Photos by Ian Allen/Photographer
LEFT: These children enjoying themselves in the Hope River in St Andrew.
RIGHT: Shacks sitting in the bed of the Mammee River, also in St Andrew.
Howard Campbell, Gleaner Writer
A TREK along the banks of the Hope River in rural St Andrew would pose a challenge for any amateur hiker.
Extreme sports enthusiasts, however, would lick their lips at the thought of negotiating its slippery terrain, jagged rocks and egg-shaped boulders.
Andrew Barnes is not into hiking or daredevil sport. The diminutive, 40-year-old gardener has lived in the Hope River Valley for 12 years.
Originally from Trench Town, south St Andrew, he said his parents moved to August Town when he was six years old and when it was time to branch out, he found the rustic brush of the Hope River Valley a "suitable" location to build a home.
The zinc and board structure is not much to look at. It has one room, and although there is no space for hygienic purposes, Barnes insists he does not use the river to bathe or to relieve himself.
Shelters elsewhere
His older brother, Steve, lives a matter of metres away in another shack. He says whenever there is unstable weather, such as Tropical Storm Gustav last year, they seek shelter at their sister's home in August Town.
The Hope River land is owned by the National Water Commission, but Barnes says he has never been asked to leave.
"Mi always hear seh dem pass through an' seh people fi move, but mi neva si dem yet," he told The Sunday Gleaner.
Barnes is among hundreds of people who live on the banks of the Hope River.
Their origins are diverse: many hail from nearby August Town and surrounding communities, but others trekked from as far away as northern Trelawny to settle on idle land.

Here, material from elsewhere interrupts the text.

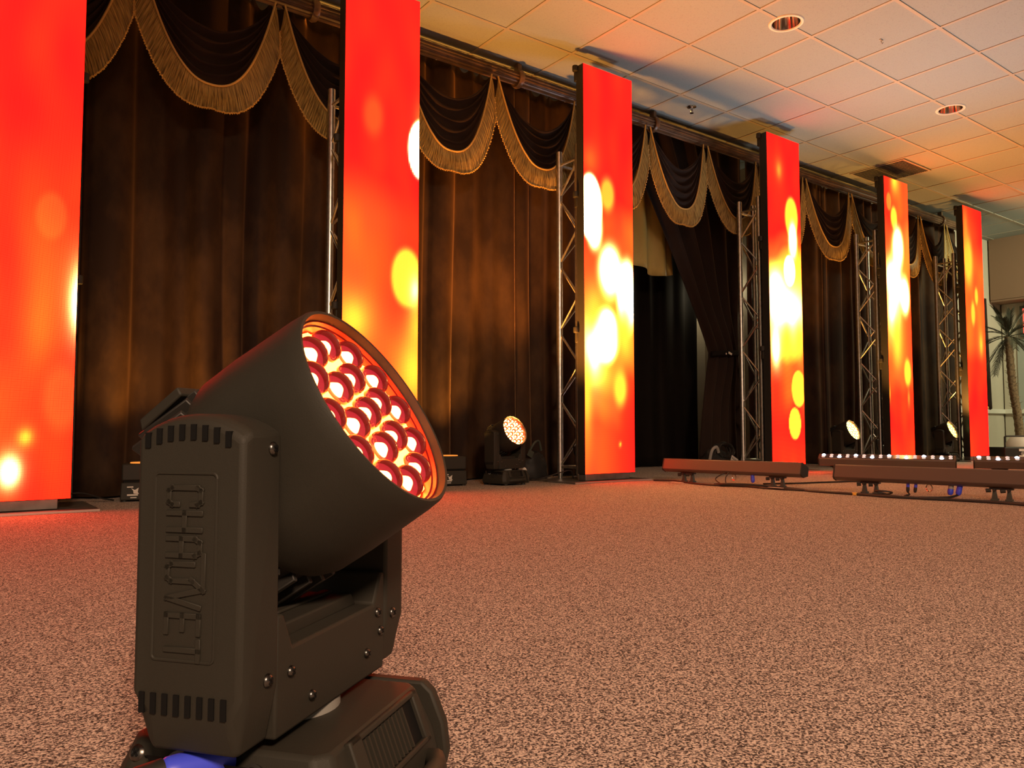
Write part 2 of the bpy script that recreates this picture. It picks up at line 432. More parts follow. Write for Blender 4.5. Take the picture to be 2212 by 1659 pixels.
tb.grid(tieb, 24, 3)
tb.build('tieback', M['black_drape'], tc_, smooth=True, solid=0.006, flip=False)
MB().box((6.11, CY-0.172, 1.105), (0.05, 0.004, 0.02), Matrix.Rotation(0.3, 3, 'Y')).box((6.06, CY-0.165, 1.10), (0.012, 0.004, 0.016)).build('tieback_clasp', M['white_trim'], tc_)
# gold valance inside the doorway
def valf(a, b):
    x = 4.68 + (5.72-4.68)*a + 0.05*(b)*(-1); z = 1.905 + 1.08*b - 0.03*math.sin(a*PI*3.2)*(1-b) - 0.05*a*(1-b)
    y = 5.06 + 0.035*math.sin(a*2*PI*4.3+1) * (1.0-0.3*b) + 0.018*noise.noise(Vector((a*5, b*2, 0)))
    return Vector((x, y, z))
vo = MB().grid(valf, 90, 16).build('gold_valance', M['gold_cloth'], None, smooth=True, solid=0.004, angle=180, flip=False)
tag(vo, 'plain gold satin valance hanging inside the doorway under the swags', 'valance')

# swags
def swag(x0, x1, label, seed, zs=0.0):
    wd = x1-x0; xm = (x0+x1)/2
    t = empty('curtain_swag', label, 'swag', (xm, RY-0.045, 3.055), group='fringed swags along the rod')
    wd -= 0.004
    rnd = random.Random(seed)
    top_d = 0.30 + rnd.uniform(-0.03, 0.03); hem_d = 0.665 + zs
    def s(u, p): return 1 - abs(2*u-1)**p
    def hemx(u): return (u-0.5)*(wd-0.055)
    def drape(a, b):                 # b: 0 first fold, 1 hem
        d = top_d + (hem_d-top_d)*b
        inset = 0.012 + 0.016*b
        x = (a-0.5)*(wd-2*inset)
        shp = s(a, 2.05+0.35*b)
        z = -0.03 - d*shp
        nf = 5.0
        ph = b*nf
        f = (ph % 1.0)
        rid = (1-f)**1.6 if f > 0.12 else f/0.12
        env = min(1, 4*a*(1-a)*1.15)
        y = -0.040*env*(0.4+0.6*b) - 0.040*env*rid + 0.012*noise.noise(Vector((a*4+seed, b*6, seed)))*env
        z += 0.010*noise.noise(Vector((a*5, b*9, seed*1.3)))*env
        return Vector((x, y, z))
    d = MB().grid(drape, 56, 60).build('drape', M['swag_velvet'], t, smooth=True, solid=0.004, angle=180, flip=False)
    # fringe: upper edge follows the hem, lower edge a wider curve that meets its neighbour below the rod
    N = 150
    def hem(u):
        return Vector(((u-0.5)*(wd-0.056), -0.058*min(1, 4*u*(1-u)*1.2) - 0.008, -0.03 - hem_d*s(u, 2.4)))
    bm = bmesh.new(); uvl = bm.loops.layers.uv.new('UVMap'); rows = []
    L = 0.0; prev = None
    for i in range(N+1):
        u = i/N; p = hem(u)
        e = 1e-3; q = hem(min(1, u+e)) - hem(max(0, u-e)); q.y = 0; q.normalize()
        nrm = Vector((q.z, 0, -q.x))
        if nrm.z > 0: nrm = -nrm
        stp = abs(nrm.x)
        dirv = (nrm*0.34 + Vector((0, 0, -1))*0.66).normalized()
        ln = 0.140 + 0.045*stp + rnd.uniform(-0.0025, 0.0025)
        lo = p + dirv*ln
        lim = wd/2 - 0.001
        lo.x = max(-lim, min(lim, lo.x))
        if u < 0.06 or u > 0.94:
            kk = min(u, 1-u)/0.06
            lo.z = min(lo.z, p.z - 0.02 - 0.10*kk)
        if prev is not None: L += ((p+lo)/2-prev).length
        prev = (p+lo)/2
        row = []
        for j in range(5):
            v = j/4; z = p.lerp(lo, v); z.y += -0.010*math.sin(v*PI) + 0.0035*((i % 2)*2-1)*min(1, v*2)
            row.append((bm.verts.new(z), L, v))
        rows.append(row)
    for a, b in zip(rows[:-1], rows[1:]):
        for j in range(4):
            f = bm.faces.new([a[j][0], b[j][0], b[j+1][0], a[j+1][0]]); f.smooth = False
            for lp, src in zip(f.loops, (a[j], b[j], b[j+1], a[j+1])): lp[uvl].uv = (src[1], src[2])
    me = bpy.data.meshes.new('fringe'); ends = [r[4][0].co.copy() for r in rows]; tops = [r[0][0].co.copy() for r in rows]
    bm.to_mesh(me); bm.free(); me.materials.append(M['fringe'])
    fo = bpy.data.objects.new('fringe', me); col.objects.link(fo); fo.parent = t
    bb = MB(); ep = []
    for k in range(0, N): ep += [ends[k] + Vector((0, -0.003, 0.002*rnd.uniform(-1, 1))), ends[k].lerp(ends[k+1], 0.5) + Vector((0, -0.003, 0.003))]
    bb.tube(ep, [0.0066 if k % 2 == 0 else 0.003 for k in range(len(ep))], 6)
    bb.build('fringe_tassel_edge', M['braid'], fo, smooth=True)
    MB().tube([p + Vector((0, -0.006, 0.002)) for p in tops], 0.0065, 6).build('braid', M['braid'], fo, smooth=True)
    return t
peaks = [-0.80, 0.01, 0.83, 1.66, 2.48, 3.30, 4.12, 4.94, 5.71, 6.50, 7.30, 8.19, 8.98, 9.77, 10.46, 11.20]
sl = ['gold fringed black swag at the top left corner, mostly behind the leftmost screen',
 'gold fringed swag whose right half shows beside the leftmost screen',
 'whole gold fringed black swag between the first and second screens',
 'gold fringed swag cut off by the left edge of the second screen',
 'gold fringed swag just right of the second screen, its left part hidden by it',
 'gold fringed swag left of the third screen, above its truss',
 'gold fringed swag right of the third screen, its left half hidden, above the gold valance',
 'whole gold fringed black swag over the doorway and tied back curtain',
 'gold fringed swag left of the fourth screen behind the truss top',
 'gold fringed swag right of the fourth screen, its left half hidden',
 'whole gold fringed swag midway between the fourth and fifth screens',
 'gold fringed swag mostly behind the fifth screen and its truss',
 'gold fringed swag just right of the fifth screen',
 'gold fringed swag left of the rightmost screen, behind its truss top',
 'last gold fringed swag of the row, hidden by the rightmost screen']
for i in range(len(peaks)-1):
    swag(peaks[i], peaks[i+1], sl[i], 10+i, 0.02*math.sin(i*2.1))

# ------------------------------------------------------------------ LED screens
def led_mat():
    m = bpy.data.materials.new('led screen'); m.use_nodes = True; nt = m.node_tree
    nt.nodes.remove(nt.nodes['Principled BSDF']); out = nt.nodes['Material Output']
    at = nt.nodes.new('ShaderNodeAttribute'); at.attribute_name = 'picture'
    tc = nt.nodes.new('ShaderNodeTexCoord'); sp = nt.nodes.new('ShaderNodeSeparateXYZ'); nt.links.new(tc.outputs['Object'], sp.inputs[0])
    def mth(op, a, b=None):
        n = nt.nodes.new('ShaderNodeMath'); n.operation = op
        for k, v in enumerate((a, b)):
            if v is None: continue
            if isinstance(v, (int, float)): n.inputs[k].default_value = v
            else: nt.links.new(v, n.inputs[k])
        return n.outputs[0]
    pitch = 0.0046
    sx = mth('ABSOLUTE', mth('SINE', mth('MULTIPLY', sp.outputs['X'], PI/pitch)))
    sz = mth('ABSOLUTE', mth('SINE', mth('MULTIPLY', sp.outputs['Z'], PI/pitch)))
    d = mth('MULTIPLY', sx, sz)
    st = mth('ADD', mth('MULTIPLY', d, 1.7), 0.30)
    em = nt.nodes.new('ShaderNodeEmission'); nt.links.new(at.outputs['Color'], em.inputs['Color']); nt.links.new(st, em.inputs['Strength'])
    nt.links.new(em.outputs[0], out.inputs['Surface'])
    return m
M['led'] = led_mat()
M['led_edge'] = mat('red glowing diffuser edge', (0.2, 0.02, 0.01), 0.5)
RED = (4.0, 0.026, 0.014); ORED = (8.0, 0.055, 0.014); OR = (7.0, 0.15, 0.022); YEL = (8.0, 1.05, 0.06); WH = (20.0, 15.0, 6.0); OY = (5.0, 0.42, 0.04)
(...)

Their presence, one August Town resident complained, is threatening the welfare of legitimate homeowners. According to the man who declined to be identified, "They are an environmental disaster waiting to happen."
Water and Housing Minister, Horace Chang, agrees. He called the informal settlements in the Hope River Valley one of his ministry's "biggest problem areas".
Gustav's angry torrents killed two persons in the Hope River Valley and displaced several families. It is expected that early next year more than 100 of those affected will be relocated to lands in West Albion, St Thomas, and live in homes provided by the Food For the Poor agency.
"Once we identified the land, they readily agreed to move," said Chang.
In the 1970s when squatter settlements sprung up across Jamaica, persons flocked the Hope River Valley and built homes. Many lay down roots in communities called Dread Heights (now Bedward Gardens) and still call the area home.
The communal setting was ideal for nature-loving Rastafarians who lived there. Three of them, Lacelle Bulgin, Albert Craig and Cecil Spence, found international fame during the 1990s as roots-reggae group Israel Vibration.
Not squatting
Sixty-three-year-old Stanley 'Patrick' Thomas is an elder of the Hope River Valley. He moved there from Duan's Vale, Trelawny, in 1977 and raised a family in a conventional three-bedroom concrete house in Bedward Heights.
Thomas says, unlike many of the persons who live in the Mammee River region, residents in Bedward Heights are not squatters. Most of them, including him, lease the land they live on.
Like the administration of P.J. Patterson, the government of Bruce Golding has vowed to clamp down on informal settlements through the water and housing ministry's squatter-settlement unit.
That means people like Andrew Barnes' days living in the Hope River Valley may soon be numbered. He says if the day comes that he is removed, he will accept his faith.
"Dat woulda be God works, yuh nuh, but fi the time being, mi nuh have nuh wey fi go," he said.